Bahwa terdakwa mendapat upah atau gaji setiap bulannya selama bekerja di CV Makmur Abadi Sentosa adalah sebesar Rp3.750.000 dan Wiwi Wijaya mendapat upah atau gaji sebesar Rp3.500.000.

Adapun cara CV Makmur Abadi Sentosa melakukan penjualan keramik adalah dengan cara sales yaitu saksi Novita dan saksi Hardisyahfitri menawarkan barang keramik kepada toko-toko keramik yang ada di dalam Kota Medan maupun diluar kota.

Awalnya selama terdakwa dan Wiwi Wijaya bekerja, saksi korban tidak melihat adanya kejanggalan laporan keuangan yang diberikan oleh Wiwi Wijaya karena Wiwi Wijaya melaporkan laporan keuangan CV Makmur Abadi Sentosa dalam keadaan untung/laba.

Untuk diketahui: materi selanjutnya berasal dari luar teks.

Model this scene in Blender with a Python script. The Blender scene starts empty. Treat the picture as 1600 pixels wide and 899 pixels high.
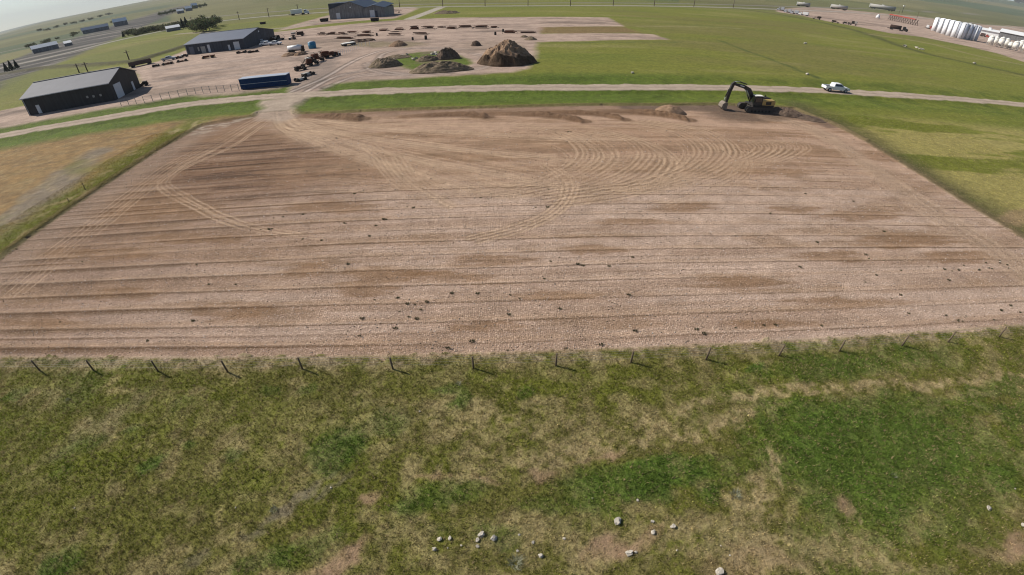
import bpy, math, random
import numpy as np
from mathutils import Matrix, Vector

# ---------------------------------------------------------------- camera, world, sun
S = bpy.context.scene
H = 19.5                                                  # camera height above the lot (m)
F_, K1, K2, PITCH, ROLL, YAW = 0.8795, -0.25217, 0.085835, 0.647965, -0.0097143, 0.0298336

def _rot(v, a):
    c, s = math.cos(a), math.sin(a)
    return (v[0]*c - v[1]*s, v[0]*s + v[1]*c, v[2])
cr, sr, cp, sp = math.cos(ROLL), math.sin(ROLL), math.cos(PITCH), math.sin(PITCH)
RIGHT = Vector(_rot((cr, sr*sp, sr*cp), -YAW))
UP = Vector(_rot((-sr, cr*sp, cr*cp), -YAW))
BACK = -Vector(_rot((0, cp, -sp), -YAW))
cam_d = bpy.data.cameras.new('camera')
cam = bpy.data.objects.new('camera', cam_d)
S.collection.objects.link(cam)
cam.matrix_world = Matrix(((RIGHT.x, UP.x, BACK.x, 0), (RIGHT.y, UP.y, BACK.y, 0), (RIGHT.z, UP.z, BACK.z, H), (0, 0, 0, 1)))
cam_d.type = 'PANO'
cam_d.panorama_type = 'FISHEYE_LENS_POLYNOMIAL'           # a drone's wide lens: the straight lines bow a little
cam_d.sensor_fit = 'HORIZONTAL'
cam_d.sensor_width = 36.0
cam_d.sensor_height = 36.0*575/1024
cam_d.fisheye_fov = math.radians(180)
cam_d.fisheye_polynomial_k0 = 0.0
cam_d.fisheye_polynomial_k1 = -1/F_/18.0
cam_d.fisheye_polynomial_k2 = 0.0
cam_d.fisheye_polynomial_k3 = -K1/F_/18.0**3
cam_d.fisheye_polynomial_k4 = -K2/F_/18.0**4
cam_d.clip_start = 0.1
cam_d.clip_end = 30000
S.camera = cam

SUN_AZ = math.radians(155.8)                              # direction the sun stands in, from +X
SUN_EL = math.radians(38)
W = bpy.data.worlds.new('World'); S.world = W; W.use_nodes = True
nt = W.node_tree; nt.nodes.clear()
wo = nt.nodes.new('ShaderNodeOutputWorld'); bg = nt.nodes.new('ShaderNodeBackground'); sk = nt.nodes.new('ShaderNodeTexSky')
sk.sky_type = 'NISHITA'; sk.sun_disc = False; sk.sun_elevation = SUN_EL; sk.sun_rotation = math.pi/2 - SUN_AZ
sk.air_density = 1.0; sk.dust_density = 0.6; sk.ozone_density = 1.0
bg.inputs['Strength'].default_value = 0.068
tc_ = nt.nodes.new('ShaderNodeTexCoord'); ad_ = nt.nodes.new('ShaderNodeVectorMath'); ad_.operation = 'ADD'; ad_.inputs[1].default_value = (0, 0, 0.05)   # the sky reaches a little under the true horizon
nt.links.new(tc_.outputs['Generated'], ad_.inputs[0]); nt.links.new(ad_.outputs[0], sk.inputs['Vector'])
nt.links.new(sk.outputs[0], bg.inputs[0]); nt.links.new(bg.outputs[0], wo.inputs[0])
sun_d = bpy.data.lights.new('sun', 'SUN'); sun_d.energy = 4.6; sun_d.angle = math.radians(0.6); sun_d.color = (1, 0.93, 0.82)
sun = bpy.data.objects.new('sun', sun_d); S.collection.objects.link(sun)
sd = Vector((math.cos(SUN_AZ)*math.cos(SUN_EL), math.sin(SUN_AZ)*math.cos(SUN_EL), math.sin(SUN_EL)))
sun.rotation_euler = sd.to_track_quat('Z', 'Y').to_euler()
sun.location = (0, 0, 60)
S.view_settings.view_transform = 'Standard'; S.view_settings.look = 'None'; S.view_settings.gamma = 1
S.view_settings.use_curve_mapping = False
S.view_settings.exposure = 0.34
S.cycles.filter_width = 1.1
HAZE = 8e-5

# ---------------------------------------------------------------- pixel of the photograph -> point on the ground
def at_n(P, z=0.0):
    P = np.asarray(P, float).reshape(-1, 2)
    x = (P[:, 0]-800)/800; y = -(P[:, 1]-449.5)/800
    x, y = cr*x - sr*y, sr*x + cr*y
    r = np.hypot(x, y)+1e-12; th = r/F_*(1+K1*r*r+K2*r**3)
    dx, dy, dz = np.sin(th)*x/r, np.sin(th)*y/r, np.cos(th)
    wx, wy, wz = dx, dz*cp+dy*sp, -dz*sp+dy*cp
    c, s = math.cos(-YAW), math.sin(-YAW)
    wx, wy = wx*c-wy*s, wx*s+wy*c
    t = (H-z)/np.maximum(-wz, 0.004)
    return np.stack([wx*t, wy*t], 1)
def at(px, py, z=0.0):
    a = at_n([(px, py)], z)[0]
    return float(a[0]), float(a[1])

# ---------------------------------------------------------------- numpy noise
def _hash(ix, iy, seed):
    n = (ix.astype(np.int64)*374761393 + iy.astype(np.int64)*668265263 + seed*1442695041) & 0x7fffffff
    n = ((n ^ (n >> 13))*1274126177) & 0x7fffffff
    n = ((n ^ (n >> 16))*2246822519) & 0x7fffffff
    return ((n >> 7) & 0xffff)/65535.0
def vnoise(x, y, seed=0):
    fx, fy = np.floor(x), np.floor(y); u, v = x-fx, y-fy
    u = u*u*(3-2*u); v = v*v*(3-2*v)
    a = _hash(fx, fy, seed); b = _hash(fx+1, fy, seed); c = _hash(fx, fy+1, seed); d = _hash(fx+1, fy+1, seed)
    return a+(b-a)*u+(c-a)*v+(a-b-c+d)*u*v
def fbm(x, y, o=4, seed=0, g=0.55):
    s = 0; a = 1; t = 0
    for i in range(o):
        s = s + a*vnoise(x*2**i+17.3*i, y*2**i-9.1*i, seed+i*31); t += a; a *= g
    return s/t
def sstep(a, b, x):
    t = np.clip((x-a)/(b-a), 0, 1); return t*t*(3-2*t)

def seg_dist(x, y, P, pad, closed=False, width=None):
    """distance to a polyline, only near it"""
    d = np.full(x.shape, 1e6)
    P = np.asarray(P, float); n = len(P)
    m = (x > P[:, 0].min()-pad) & (x < P[:, 0].max()+pad) & (y > P[:, 1].min()-pad) & (y < P[:, 1].max()+pad)
    if not m.any(): return d
    X, Y = x[m], y[m]; D = np.full(X.shape, 1e12)
    for i in range(n if closed else n-1):
        a, b = P[i], P[(i+1) % n]; e = b-a; L = e@e+1e-12
        t = np.clip(((X-a[0])*e[0]+(Y-a[1])*e[1])/L, 0, 1)
        D = np.minimum(D, (X-a[0]-t*e[0])**2+(Y-a[1]-t*e[1])**2)
    d[m] = np.sqrt(D)
    return d
def inside(x, y, P):
    c = np.zeros(x.shape, bool); n = len(P)
    for i in range(n):
        (x1, y1), (x2, y2) = P[i], P[(i+1) % n]
        if y1 == y2: continue
        k = ((y1 > y) != (y2 > y)) & (x < (x2-x1)*(y-y1)/(y2-y1)+x1)
        c ^= k
    return c
def pmask(x, y, P, soft=1.0, pad=20.0):
    """1 inside the polygon, 0 outside, a soft edge"""
    d = seg_dist(x, y, P, pad, closed=True)
    s = np.where(inside(x, y, P), d, -d)
    return np.clip(0.5+s/(2*soft), 0, 1)
def smooth(P, k=6):
    """Catmull-Rom through the points"""
    P = np.asarray(P, float); Q = np.vstack([2*P[0]-P[1], P, 2*P[-1]-P[-2]]); out = []
    for i in range(1, len(Q)-2):
        for t in np.arange(k)/k:
            out.append(0.5*((2*Q[i])+(Q[i+1]-Q[i-1])*t+(2*Q[i-1]-5*Q[i]+4*Q[i+1]-Q[i+2])*t*t+(-Q[i-1]+3*Q[i]-3*Q[i+1]+Q[i+2])*t**3))
    out.append(P[-1]); return np.array(out)
def px(*pts): return at_n(pts)

# ---------------------------------------------------------------- plan of the place
LX0, LX1, LY0 = -50.3, 54.4, 19.25
LOT = np.vstack([[(LX0-.3, LY0), (LX1, LY0)], px((1600, 373), (1499, 312), (1418, 261), (1350, 220), (1296, 192), (1262, 180), (1240, 170), (1200, 167), (1125, 164), (1040, 165), (930, 165), (800, 168), (720, 170),
                 (560, 175), (505, 178), (462, 179), (452, 172), (405, 176), (398, 182), (360, 188), (317, 196), (253, 231), (202, 265), (101, 332), (0, 405))])
ROAD_L = smooth(px((-60, 226), (0, 213), (100, 195), (190, 180), (290, 164), (400, 153), (500, 147), (640, 141), (800, 137.5), (960, 136.7), (1100, 137), (1226, 139.5), (1340, 145), (1470, 153), (1600, 164), (1660, 171)))
ENTRY = px((408, 158), (490, 149), (470, 160), (458, 168), (462, 182), (440, 190), (405, 186), (398, 178), (412, 170), (405, 163))
YARD = px((-80, 215), (0, 200), (100, 182), (160, 171), (215, 163), (290, 150), (345, 148), (420, 140), (455, 133), (448, 143), (455, 149), (490, 148), (520, 131), (560, 127), (640, 123), (740, 117), (800, 113), (826, 108), (834, 97), (838, 85), (838, 66),
          (900, 64.5), (1045, 62), (1020, 54), (1000, 52.5), (845, 53), (850, 43), (975, 41.5), (950, 27.5), (800, 27), (690, 28.5), (620, 32), (560, 37), (480, 45), (407, 53), (385, 60),
          (290, 79), (245, 97), (200, 106), (215, 118), (218, 130), (170, 112), (40, 165), (-30, 180), (-80, 190))
APRON = px((432, 49), (455, 40), (513, 24), (540, 15), (640, 11), (655, 13), (635, 22), (616, 29), (560, 33), (480, 41))
PALE_TRACK = px((640, 30), (665, 21), (692, 10.5))
ISLAND = px((596, 97), (615, 88), (655, 82), (700, 80), (725, 90), (738, 98), (725, 108), (690, 113), (650, 110), (622, 103))
YARD_R = px((1212, 15), (1262, 11), (1320, 16), (1380, 22), (1440, 28), (1500, 38), (1600, 48), (1700, 66), (1700, 125), (1600, 97), (1560, 84), (1500, 70), (1440, 58), (1390, 52), (1340, 42), (1290, 33), (1250, 24), (1215, 19))
LEFT_FIELD = px((-200, 262), (0, 228), (60, 218), (190, 200), (300, 186), (368, 180), (390, 182), (350, 193), (300, 206), (240, 236), (190, 265), (90, 332), (-20, 402), (-200, 480))
HWYS = [smooth(px(*p)) for p in (
    ((-60, 122), (100, 84), (190, 62), (300, 40), (372, 30), (513, 19), (620, 12.5), (800, 9.5), (960, 9), (1100, 11), (1230, 15.5), (1330, 20), (1440, 29.5), (1560, 44), (1700, 66)),
    ((-60, 96), (100, 62), (190, 47), (300, 30), (372, 23), (513, 13), (620, 8.0), (800, 5.2), (960, 4.8), (1100, 6.8), (1230, 10.5), (1330, 14), (1440, 22), (1560, 35), (1700, 54)))]

TRACKS = []          # (world polyline, half width, strength)
def track(pts, hw=0.22, s=1.0, dup=0.0):
    P = smooth(at_n(pts))
    TRACKS.append((P, hw, s))
    if dup:
        T = np.gradient(P, axis=0); T /= np.linalg.norm(T, axis=1)[:, None]+1e-9
        TRACKS.append((P+np.stack([-T[:, 1], T[:, 0]], 1)*dup, hw, s))
rt = random.Random(4)
for ax_, ay, s_ in ((901, 236, 1), (917, 238, .7), (934, 240, 1), (955, 240, 1), (996, 238, 1), (1014, 240, .8), (1030, 246, 1), (1037, 250, 1), (1050, 250, 1), (1058, 256, .9),
                   (1068, 236, .7), (1084, 234, 1), (1100, 234, .7), (1110, 234, 1), (1122, 233, .8), (1132, 233, 1), (1141, 234, .9), (1149, 236, .9), (1170, 236, .45)):
    k = 1.0 if ax_ < 1030 else 1.15
    track([(ax_-105*k, ay-44), (ax_-48, ay-32), (ax_-16, ay-18), (ax_, ay), (ax_-10, ay+17), (ax_-38, ay+34), (ax_-85*k, ay+50), (ax_-160*k, ay+62)], 0.17, 1.0*s_, 0.75 if ax_ % 2 else 0.6)
for P_, w_ in ((((436, 176), (470, 205), (540, 235), (640, 264), (740, 296), (800, 306)), 1.1), (((440, 180), (500, 208), (620, 240), (760, 268), (880, 292)), 1.0), (((445, 184), (540, 208), (700, 230), (860, 246)), .9),
               (((445, 180), (600, 200), (800, 212), (960, 218)), .8), (((560, 225), (600, 255), (640, 285), (700, 320)), .7), (((432, 170), (436, 186), (455, 205), (500, 225)), 1.6)):
    track(P_, w_, 1.0); track(P_, .16, .9, .5); track([(a_+5, b_+4) for a_, b_ in P_], .16, .8, 1.9)
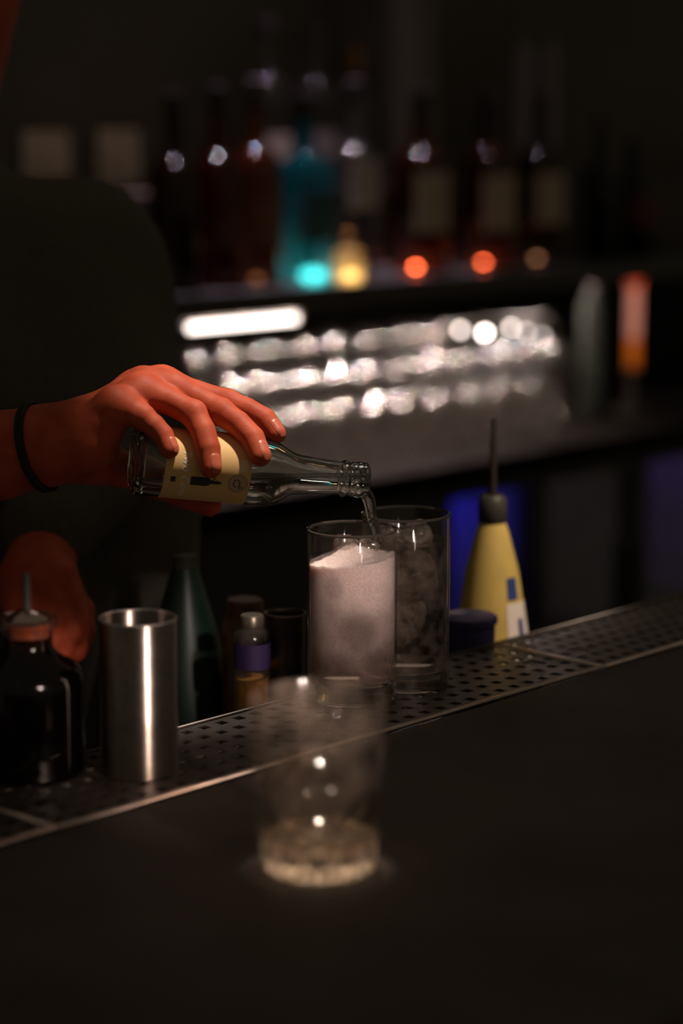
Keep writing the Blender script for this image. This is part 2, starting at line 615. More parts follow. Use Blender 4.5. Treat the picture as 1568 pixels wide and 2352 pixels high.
def highball(loc, h, label, name='highball_glass'):
    root = empty(name, loc, label, 'glass', 'tall glasses on the drip tray')
    bz = 0.0150
    lathe('glass_wall', [(GR - 0.0012, bz - 0.001), (GR, bz - 0.001), (GR, h - 0.0006), (GR - 0.0004, h), (GR - 0.0010, h), (GR - 0.0014, h - 0.0006)], M_WALLGLASS, root, 72)
    lathe('rim', [(GR - 0.0018, h - 0.0010), (GR + 0.0003, h - 0.0010), (GR + 0.0003, h + 0.0002), (GR - 0.0007, h + 0.0008), (GR - 0.0018, h + 0.0002)], M_RIMGLASS, root, 72)
    lathe('glass_base', [(0, 0.0008), (GR - 0.004, 0.0008), (GR - 0.0025, 0.0), (GR - 0.0008, 0.0006), (GR, 0.0025), (GR, bz - 0.0012), (GR - 0.0018, bz), (GR - 0.006, bz - 0.0022), (0, bz - 0.0032)], M_BASEGLASS, root, 72)
    return root


M_RIMGLASS = mat('rim_glass', (0.07, 0.055, 0.045), 0.12, spec=0.9, coat=0.6)
gA = at_z(808, 1601, TOP)
gB = at_z(930, 1570, TOP)
hA = 0.1215
hB = 0.1255
GA = highball(gA, hA, 'tall highball glass being filled, full of pink-grey fizzing drink under the bottle mouth')
GB = highball(gB, hB, 'tall highball glass of clear still drink, standing behind the fizzing one')


def drink_material():
    nt = NT('fizzing_drink')
    tc = nt.n('ShaderNodeTexCoord')
    sx = nt.n('ShaderNodeSeparateXYZ'); nt.l(tc.outputs['Object'], sx.inputs[0])
    fac, nz = nt.noise_fac(45, 6, 0.3, 0.7)
    fine, _ = nt.noise_fac(700, 2, 0.3, 0.7)
    # bubbles are dense at the top and sparse near the base
    z = nt.n('ShaderNodeMapRange'); z.inputs['From Min'].default_value = 0.018; z.inputs['From Max'].default_value = 0.088
    nt.l(sx.outputs['Z'], z.inputs['Value'])
    wob = nt.n('ShaderNodeMath', operation='MULTIPLY_ADD'); wob.inputs[1].default_value = 0.28; wob.inputs[2].default_value = -0.14
    nt.l(fac, wob.inputs[0])
    dens = nt.n('ShaderNodeMath', operation='ADD'); dens.use_clamp = True
    nt.l(z.outputs['Result'], dens.inputs[0]); nt.l(wob.outputs[0], dens.inputs[1])
    # two sunken ice lumps leave clearer patches
    last = dens.outputs[0]
    for c, r, a in ICE_PATCHES:
        vd = nt.n('ShaderNodeVectorMath', operation='DISTANCE'); vd.inputs[1].default_value = c
        nt.l(tc.outputs['Object'], vd.inputs[0])
        mr = nt.n('ShaderNodeMapRange'); mr.interpolation_type = 'SMOOTHSTEP'
        mr.inputs['From Min'].default_value = r * 0.45; mr.inputs['From Max'].default_value = r * 1.25
        mr.inputs['To Min'].default_value = a; mr.inputs['To Max'].default_value = 1.0
        nt.l(vd.outputs['Value'], mr.inputs['Value'])
        mu = nt.n('ShaderNodeMath', operation='MULTIPLY'); nt.l(last, mu.inputs[0]); nt.l(mr.outputs['Result'], mu.inputs[1])
        last = mu.outputs[0]
    cr = nt.n('ShaderNodeMix', data_type='RGBA')
    cr.inputs['A'].default_value = (0.26, 0.18, 0.15, 1); cr.inputs['B'].default_value = (0.88, 0.70, 0.68, 1)
    nt.l(last, cr.inputs['Factor'])
    sp = nt.n('ShaderNodeMix', data_type='RGBA', blend_type='MULTIPLY'); sp.inputs['Factor'].default_value = 0.35
    nt.l(cr.outputs['Result'], sp.inputs['A'])
    g = nt.n('ShaderNodeMapRange'); g.inputs['To Min'].default_value = 0.55; g.inputs['To Max'].default_value = 1.15
    nt.l(fine, g.inputs['Value']); nt.l(g.outputs['Result'], sp.inputs['B'])
    m0 = nt.n('ShaderNodeBsdfPrincipled')
    nt.l(sp.outputs['Result'], m0.inputs['Base Color'])
    m0.inputs['Roughness'].default_value = 0.6
    m0.inputs['Specular IOR Level'].default_value = 0.1
    m0.inputs['Subsurface Weight'].default_value = 1.0
    m0.inputs['Subsurface Radius'].default_value = (1.0, 0.95, 0.92)
    m0.inputs['Subsurface Scale'].default_value = 0.006
    tr = nt.n('ShaderNodeBsdfTransparent'); tr.inputs[0].default_value = (0.86, 0.80, 0.76, 1)
    op = nt.n('ShaderNodeMapRange'); op.inputs['To Min'].default_value = 0.30; op.inputs['To Max'].default_value = 0.97
    nt.l(last, op.inputs['Value'])
    m1 = nt.n('ShaderNodeMixShader')
    nt.l(op.outputs['Result'], m1.inputs[0]); nt.l(tr.outputs[0], m1.inputs[1]); nt.l(m0.outputs[0], m1.inputs[2])
    nt.l(m1.outputs[0], nt.out.inputs[0])
    return nt.m


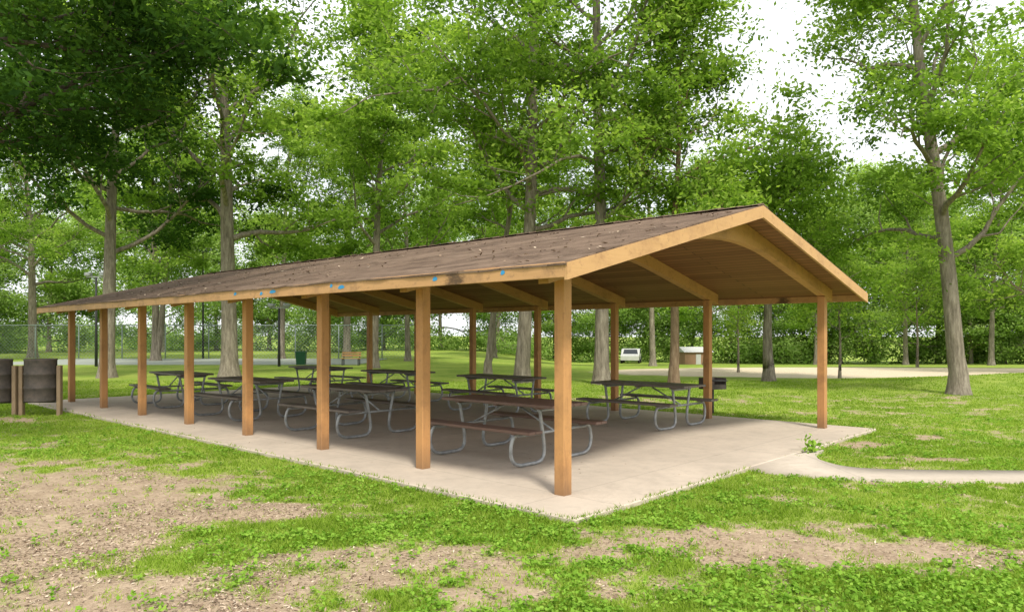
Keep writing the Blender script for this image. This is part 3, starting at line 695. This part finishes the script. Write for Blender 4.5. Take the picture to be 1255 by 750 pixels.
# ------------------------------------------------------------------ light & camera
w=bpy.data.worlds.new('World');scene.world=w;w.use_nodes=True;nt=w.node_tree;nt.nodes.clear()
az=math.radians(16);EL=math.radians(52)
sd=Vector((math.sin(az)*math.cos(EL),-math.cos(az)*math.cos(EL),math.sin(EL)))
sky=nt.nodes.new('ShaderNodeTexSky');sky.sky_type='NISHITA';sky.sun_disc=False;sky.sun_elevation=EL;sky.sun_rotation=math.pi-az;sky.dust_density=4;sky.air_density=1.2
b1=nt.nodes.new('ShaderNodeBackground');b1.inputs[1].default_value=.15;nt.links.new(sky.outputs[0],b1.inputs[0])
b2=nt.nodes.new('ShaderNodeBackground');b2.inputs[0].default_value=(.96,.98,1,1);b2.inputs[1].default_value=1.6
tc=nt.nodes.new('ShaderNodeTexCoord');no=nt.nodes.new('ShaderNodeTexNoise');no.inputs['Scale'].default_value=2.2;no.inputs['Detail'].default_value=5
nt.links.new(tc.outputs['Generated'],no.inputs['Vector'])
mr=nt.nodes.new('ShaderNodeMapRange');mr.inputs[1].default_value=.35;mr.inputs[2].default_value=.6;mr.inputs[3].default_value=.6;mr.inputs[4].default_value=.95
nt.links.new(no.outputs['Fac'],mr.inputs[0])
mx=nt.nodes.new('ShaderNodeMixShader');nt.links.new(mr.outputs[0],mx.inputs[0]);nt.links.new(b1.outputs[0],mx.inputs[1]);nt.links.new(b2.outputs[0],mx.inputs[2])
wo=nt.nodes.new('ShaderNodeOutputWorld');nt.links.new(mx.outputs[0],wo.inputs[0])
sl=bpy.data.lights.new('sun','SUN');sl.energy=4.0;sl.angle=math.radians(9);sl.color=(1,.95,.86)
so=bpy.data.objects.new('sun',sl);COL.objects.link(so);so.rotation_euler=sd.to_track_quat('Z','Y').to_euler()
scene.view_settings.view_transform='Standard';scene.view_settings.look='None';scene.view_settings.exposure=0
cam=bpy.data.cameras.new('camera');cam.sensor_width=36;cam.lens=896.5/1255*36;cam.shift_y=35.5/1255;cam.clip_end=3000;cam.clip_start=.05
co=bpy.data.objects.new('camera',cam);COL.objects.link(co);co.location=(0,0,1.62);co.rotation_euler=(math.pi/2,0,0);scene.camera=co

Namun terdakwa menyuruh sales yaitu saksi Novita dan saksi Hardisyahfitri untuk menjual barang (keramik) milik CV. Makmur Abadi Sentosa ke Toko AI Keramik, Toko Jaya Baru, Toko Paten Jaya, Toko Surya Keramik, Toko Mitra Dinamika Cemerlang (MDC), Toko Terang Jaya Keramik dan Toko Krakatau Keramik tanpa sepengetahuan saksi korban.

Terdakwa mencetak 31 lembar Delivery Order (DO) terhadap 7 toko tersebut agar barang/keramik bisa keluar dari gudang milik saksi korban, kemudian Wiwi Wijaya mencetak lagi bon faktur dan bon Delivery Order (bon pengeluaran barang) tanpa sepengetahuan saksi korban dan juga invoice palsu.

Terdakwa dan Wiwi Wijaya lalu memasukkan data di komputer bahwa toko-toko tersebut belum bayar. Kemudian, terdakwa memerintahkan sales yaitu saksi Novita dan saksi Hardisyahfitri apabila toko-toko tersebut membayar secara tunai agar sales yaitu saksi Novita dan saksi Hardisyahfitri menyerahkan uang pembayaran penjualan keramik kepada terdakwa dan Wiwi Wijaya.

Bahwa akibat perbuatan terdakwa yang dilakukan bersama-sama Wiwi Wijaya maka saksi korban mengalami kerugian kurang lebih sebesar Rp3.262.696.000.

Dalam dakwaan primer JPU pada perkara itu, perbuatan terdakwa sebagaimana diatur dan diancam pidana dalam Pasal 374 Jo Pasal 55 ayat (1) ke-1 KUHPidana subs Pasal 372 Jo Pasal 55 ayat (1) ke-1 KUHPidana.